I disagree. Consider that, as a manager, you might be
looking at a whole
herd of people who have perfect university transcripts and impressive
resum?s. That mostly tells me that (A) they knew how to be students and
take tests and (B) had a very talented writer for their resum?s. Neither
tells me anything about their on-the-job capabilities and more importantly,
their ability to program.
As a manager, you should know that people coming right out of engineering
school should be treated at the lowest level of skill - little to none.
Trying to give these recent graduates little tests like this will just
cloud your judgement due to its extreme error-prone nature.

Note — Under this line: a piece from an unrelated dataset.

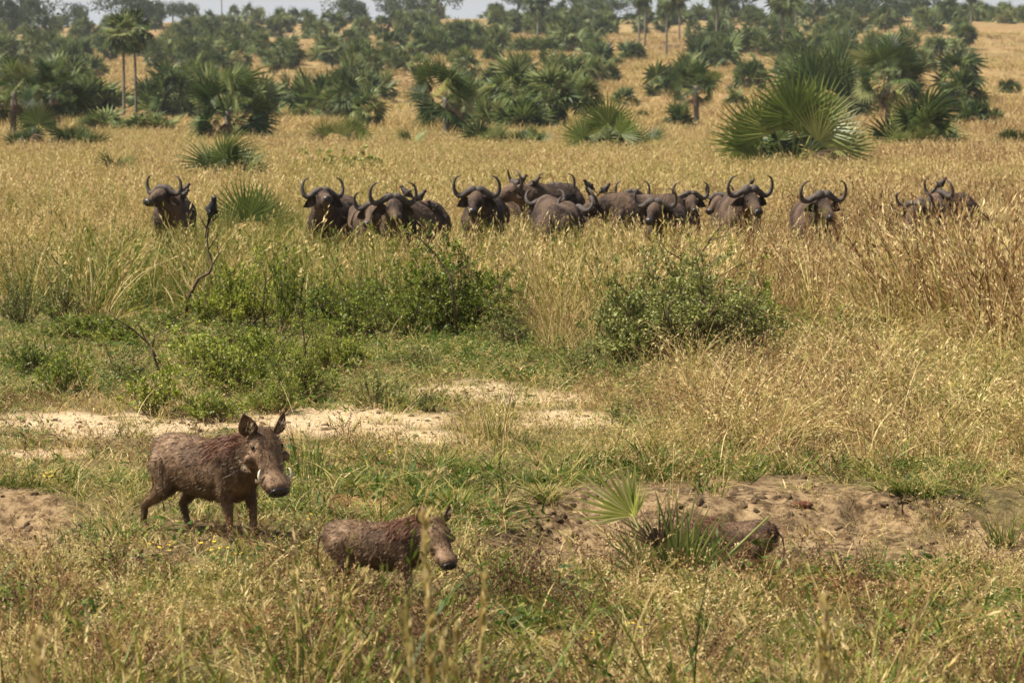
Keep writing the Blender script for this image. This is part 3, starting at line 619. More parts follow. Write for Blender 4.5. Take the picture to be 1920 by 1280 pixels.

There are two very important things students get out of engineering
school. Not coding skills, not the understanding of a turbine, not basic
organic chemistry, not Ohm's law.
The first is an idea of how far one can push themselves. In most
engineering degrees it generally involve a huge, impossible task, sometime
in the third year. When finished, one can look back, and all the problems
before seem trivial.
The second is how to be an engineer. How to tackle a problem, how to plan
it out, how to deal with it. With this knowledge, one can just about deal
with any engineering problem in any discipline.
Of course, once in the workforce, all the grades and school entries on the
resume quickly become moot. Then you cam start with the tricky picky
questions...
Come to think about it - asking anyone anything about assembly in an
interview these days is pretty moot.